- **Stated problem**
Scan the following material for the string "Write" and copy each line in which it appears.

BEGIN Task data

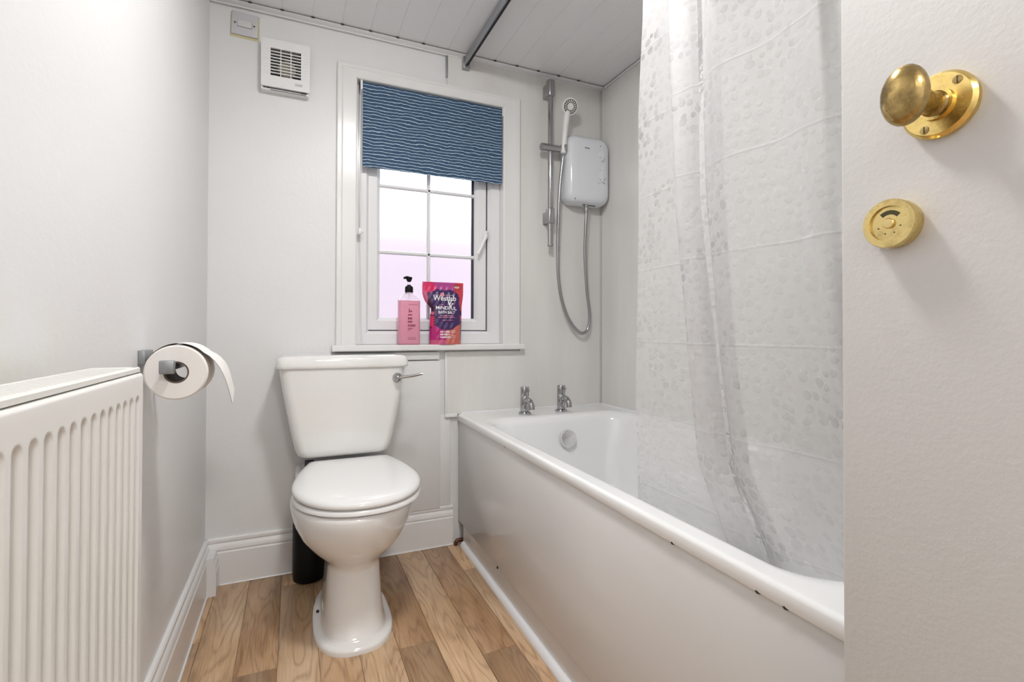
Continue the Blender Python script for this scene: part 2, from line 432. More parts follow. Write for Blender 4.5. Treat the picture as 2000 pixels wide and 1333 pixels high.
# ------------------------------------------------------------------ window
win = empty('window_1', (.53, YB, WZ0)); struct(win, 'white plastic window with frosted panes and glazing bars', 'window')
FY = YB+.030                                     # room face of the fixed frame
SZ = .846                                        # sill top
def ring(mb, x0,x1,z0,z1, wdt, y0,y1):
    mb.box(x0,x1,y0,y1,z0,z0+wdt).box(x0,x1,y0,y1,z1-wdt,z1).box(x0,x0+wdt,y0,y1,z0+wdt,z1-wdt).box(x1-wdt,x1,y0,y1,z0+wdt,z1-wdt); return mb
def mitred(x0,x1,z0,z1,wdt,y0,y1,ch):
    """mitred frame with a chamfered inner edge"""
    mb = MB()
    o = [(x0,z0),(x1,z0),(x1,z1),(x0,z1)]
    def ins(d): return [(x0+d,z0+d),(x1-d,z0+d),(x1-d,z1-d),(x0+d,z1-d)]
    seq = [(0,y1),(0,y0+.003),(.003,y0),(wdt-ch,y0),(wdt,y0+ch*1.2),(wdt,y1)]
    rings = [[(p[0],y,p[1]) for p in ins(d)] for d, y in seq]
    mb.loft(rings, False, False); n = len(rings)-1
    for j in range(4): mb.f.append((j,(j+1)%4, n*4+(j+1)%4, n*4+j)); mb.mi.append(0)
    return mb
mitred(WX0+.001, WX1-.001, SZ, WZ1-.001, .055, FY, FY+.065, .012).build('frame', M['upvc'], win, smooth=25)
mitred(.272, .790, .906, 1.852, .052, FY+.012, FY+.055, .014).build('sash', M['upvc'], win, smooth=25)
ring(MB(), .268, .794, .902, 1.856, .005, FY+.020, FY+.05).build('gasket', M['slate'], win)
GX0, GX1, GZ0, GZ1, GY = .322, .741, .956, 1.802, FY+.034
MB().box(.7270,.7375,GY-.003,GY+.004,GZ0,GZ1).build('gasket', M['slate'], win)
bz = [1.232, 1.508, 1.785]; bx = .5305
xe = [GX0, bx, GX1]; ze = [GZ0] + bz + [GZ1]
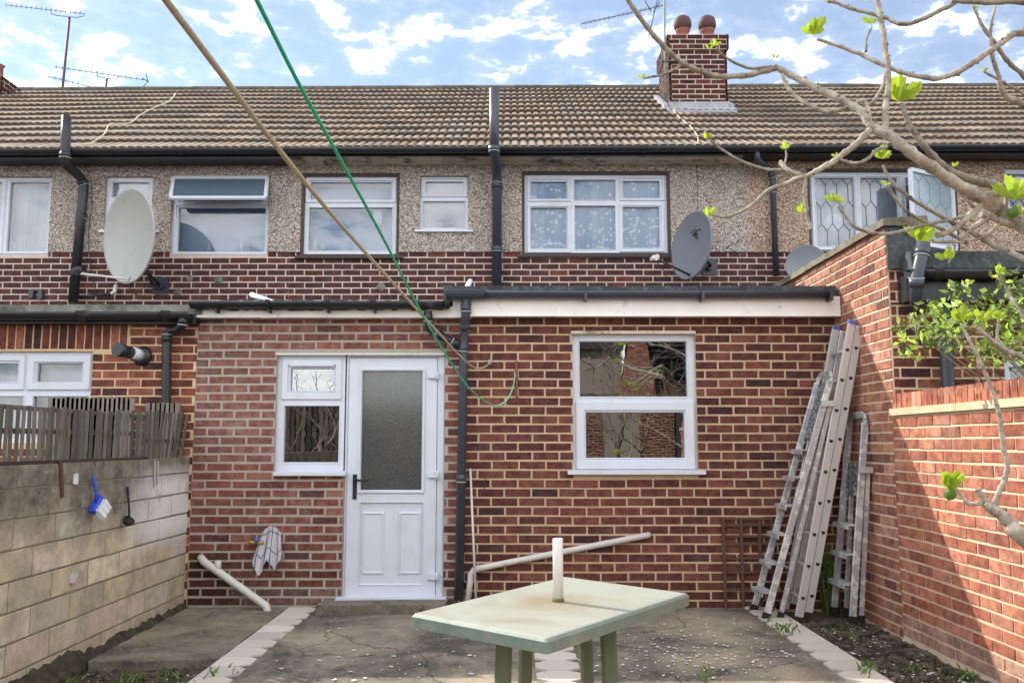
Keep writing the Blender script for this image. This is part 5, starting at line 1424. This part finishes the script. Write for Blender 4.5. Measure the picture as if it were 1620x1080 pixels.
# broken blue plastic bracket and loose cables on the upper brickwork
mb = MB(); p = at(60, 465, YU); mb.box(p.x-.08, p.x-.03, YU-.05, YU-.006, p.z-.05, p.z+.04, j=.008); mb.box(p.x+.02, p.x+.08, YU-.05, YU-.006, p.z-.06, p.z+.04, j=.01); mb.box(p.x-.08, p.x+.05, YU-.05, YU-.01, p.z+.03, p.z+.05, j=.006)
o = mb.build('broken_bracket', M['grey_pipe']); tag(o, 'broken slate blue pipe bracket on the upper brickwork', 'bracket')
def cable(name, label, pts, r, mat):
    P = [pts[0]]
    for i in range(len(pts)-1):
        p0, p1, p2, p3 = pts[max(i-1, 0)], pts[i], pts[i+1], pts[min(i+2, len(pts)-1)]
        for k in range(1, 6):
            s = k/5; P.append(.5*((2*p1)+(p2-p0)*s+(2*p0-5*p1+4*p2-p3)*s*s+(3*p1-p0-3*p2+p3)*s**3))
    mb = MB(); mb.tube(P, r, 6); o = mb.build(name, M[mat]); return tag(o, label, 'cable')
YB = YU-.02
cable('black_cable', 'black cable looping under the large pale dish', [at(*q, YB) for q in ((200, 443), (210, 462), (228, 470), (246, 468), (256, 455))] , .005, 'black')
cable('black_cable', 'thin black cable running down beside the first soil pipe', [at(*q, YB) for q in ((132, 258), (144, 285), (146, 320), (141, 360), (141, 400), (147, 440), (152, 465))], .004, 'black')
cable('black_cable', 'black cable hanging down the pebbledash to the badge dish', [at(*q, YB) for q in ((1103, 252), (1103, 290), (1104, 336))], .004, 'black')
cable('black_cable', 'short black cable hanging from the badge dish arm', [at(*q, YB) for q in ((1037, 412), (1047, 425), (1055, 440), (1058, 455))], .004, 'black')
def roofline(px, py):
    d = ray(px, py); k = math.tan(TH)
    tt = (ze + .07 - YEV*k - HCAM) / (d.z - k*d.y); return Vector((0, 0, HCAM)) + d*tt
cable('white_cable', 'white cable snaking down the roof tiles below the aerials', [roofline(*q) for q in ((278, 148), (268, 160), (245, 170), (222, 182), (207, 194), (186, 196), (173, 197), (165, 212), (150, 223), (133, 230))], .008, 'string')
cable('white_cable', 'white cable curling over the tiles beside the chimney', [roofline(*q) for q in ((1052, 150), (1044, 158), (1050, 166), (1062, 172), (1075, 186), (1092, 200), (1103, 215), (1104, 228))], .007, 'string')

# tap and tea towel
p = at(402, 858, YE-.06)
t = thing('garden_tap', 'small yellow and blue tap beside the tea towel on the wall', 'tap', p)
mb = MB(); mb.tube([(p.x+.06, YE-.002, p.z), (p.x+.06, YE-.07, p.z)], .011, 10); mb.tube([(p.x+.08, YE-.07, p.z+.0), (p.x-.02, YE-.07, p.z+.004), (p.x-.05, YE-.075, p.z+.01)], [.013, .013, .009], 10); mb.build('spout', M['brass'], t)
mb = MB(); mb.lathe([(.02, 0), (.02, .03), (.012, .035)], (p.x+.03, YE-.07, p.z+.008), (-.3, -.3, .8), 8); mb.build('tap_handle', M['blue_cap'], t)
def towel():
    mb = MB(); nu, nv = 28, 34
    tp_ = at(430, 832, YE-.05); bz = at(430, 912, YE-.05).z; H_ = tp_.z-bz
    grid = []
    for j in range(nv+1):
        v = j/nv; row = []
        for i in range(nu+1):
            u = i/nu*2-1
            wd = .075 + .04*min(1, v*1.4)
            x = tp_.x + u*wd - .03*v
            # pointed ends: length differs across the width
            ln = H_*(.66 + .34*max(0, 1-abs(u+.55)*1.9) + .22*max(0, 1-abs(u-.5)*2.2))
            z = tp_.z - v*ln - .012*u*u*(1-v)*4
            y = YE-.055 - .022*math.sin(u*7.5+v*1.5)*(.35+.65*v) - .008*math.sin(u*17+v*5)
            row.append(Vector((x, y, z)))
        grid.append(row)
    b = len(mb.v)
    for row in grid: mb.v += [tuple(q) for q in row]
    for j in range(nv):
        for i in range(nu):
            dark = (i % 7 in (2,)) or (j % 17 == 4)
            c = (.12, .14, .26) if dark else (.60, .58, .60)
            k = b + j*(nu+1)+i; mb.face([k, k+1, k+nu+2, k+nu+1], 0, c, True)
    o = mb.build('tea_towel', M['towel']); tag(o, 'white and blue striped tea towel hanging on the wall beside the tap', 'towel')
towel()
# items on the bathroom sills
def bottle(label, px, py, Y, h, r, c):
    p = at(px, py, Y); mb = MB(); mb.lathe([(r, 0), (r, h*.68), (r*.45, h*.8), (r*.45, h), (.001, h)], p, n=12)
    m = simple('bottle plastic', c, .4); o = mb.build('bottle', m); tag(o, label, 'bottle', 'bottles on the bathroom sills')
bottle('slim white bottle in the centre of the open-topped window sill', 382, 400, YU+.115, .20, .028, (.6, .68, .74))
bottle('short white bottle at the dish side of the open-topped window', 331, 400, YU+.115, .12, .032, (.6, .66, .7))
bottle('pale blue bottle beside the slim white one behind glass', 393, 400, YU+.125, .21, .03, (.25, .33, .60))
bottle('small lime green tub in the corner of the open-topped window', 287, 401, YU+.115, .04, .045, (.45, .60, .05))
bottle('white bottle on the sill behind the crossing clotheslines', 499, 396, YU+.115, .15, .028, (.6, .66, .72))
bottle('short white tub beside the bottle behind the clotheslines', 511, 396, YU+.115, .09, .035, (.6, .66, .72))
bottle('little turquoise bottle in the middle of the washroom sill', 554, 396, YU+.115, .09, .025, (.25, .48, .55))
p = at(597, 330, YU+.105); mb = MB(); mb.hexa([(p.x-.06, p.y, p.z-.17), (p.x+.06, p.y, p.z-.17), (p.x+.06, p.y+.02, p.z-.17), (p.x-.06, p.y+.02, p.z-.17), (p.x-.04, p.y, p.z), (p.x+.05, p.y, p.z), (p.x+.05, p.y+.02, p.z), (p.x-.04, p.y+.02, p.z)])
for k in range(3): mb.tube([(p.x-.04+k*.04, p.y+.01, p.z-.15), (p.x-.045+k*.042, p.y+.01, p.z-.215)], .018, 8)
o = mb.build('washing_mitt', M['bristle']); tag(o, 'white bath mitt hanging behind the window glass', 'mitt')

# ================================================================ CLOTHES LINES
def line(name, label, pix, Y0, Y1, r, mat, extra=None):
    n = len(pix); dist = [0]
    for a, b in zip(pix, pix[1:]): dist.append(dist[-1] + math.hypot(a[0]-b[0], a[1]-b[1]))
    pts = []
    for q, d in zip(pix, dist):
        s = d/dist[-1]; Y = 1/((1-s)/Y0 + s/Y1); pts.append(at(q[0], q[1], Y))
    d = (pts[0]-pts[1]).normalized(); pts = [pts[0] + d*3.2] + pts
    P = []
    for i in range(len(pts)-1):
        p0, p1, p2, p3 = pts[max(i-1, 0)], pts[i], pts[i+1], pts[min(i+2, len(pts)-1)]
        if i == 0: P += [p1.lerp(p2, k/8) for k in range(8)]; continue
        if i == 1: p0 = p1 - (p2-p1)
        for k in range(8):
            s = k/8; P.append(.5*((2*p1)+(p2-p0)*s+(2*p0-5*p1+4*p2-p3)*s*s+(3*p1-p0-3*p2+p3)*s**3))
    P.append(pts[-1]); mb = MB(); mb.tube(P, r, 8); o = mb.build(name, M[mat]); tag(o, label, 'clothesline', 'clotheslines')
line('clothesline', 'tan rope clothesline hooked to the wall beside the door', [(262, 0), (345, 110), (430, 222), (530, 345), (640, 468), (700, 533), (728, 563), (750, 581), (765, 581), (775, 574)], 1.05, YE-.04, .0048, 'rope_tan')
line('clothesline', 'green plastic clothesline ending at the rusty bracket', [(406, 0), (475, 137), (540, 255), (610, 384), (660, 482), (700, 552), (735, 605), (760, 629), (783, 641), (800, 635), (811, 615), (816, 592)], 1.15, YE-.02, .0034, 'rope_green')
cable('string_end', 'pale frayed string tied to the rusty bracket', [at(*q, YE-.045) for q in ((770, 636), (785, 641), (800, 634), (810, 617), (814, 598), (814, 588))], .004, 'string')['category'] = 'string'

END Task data

- **Solution below**
Continue the Blender Python script for this scene: part 2, from line 432. More parts follow. Write for Blender 4.5. Treat the picture as 2000 pixels wide and 1333 pixels high.
Keep writing the Blender script for this image. This is part 5, starting at line 1424. This part finishes the script. Write for Blender 4.5. Measure the picture as if it were 1620x1080 pixels.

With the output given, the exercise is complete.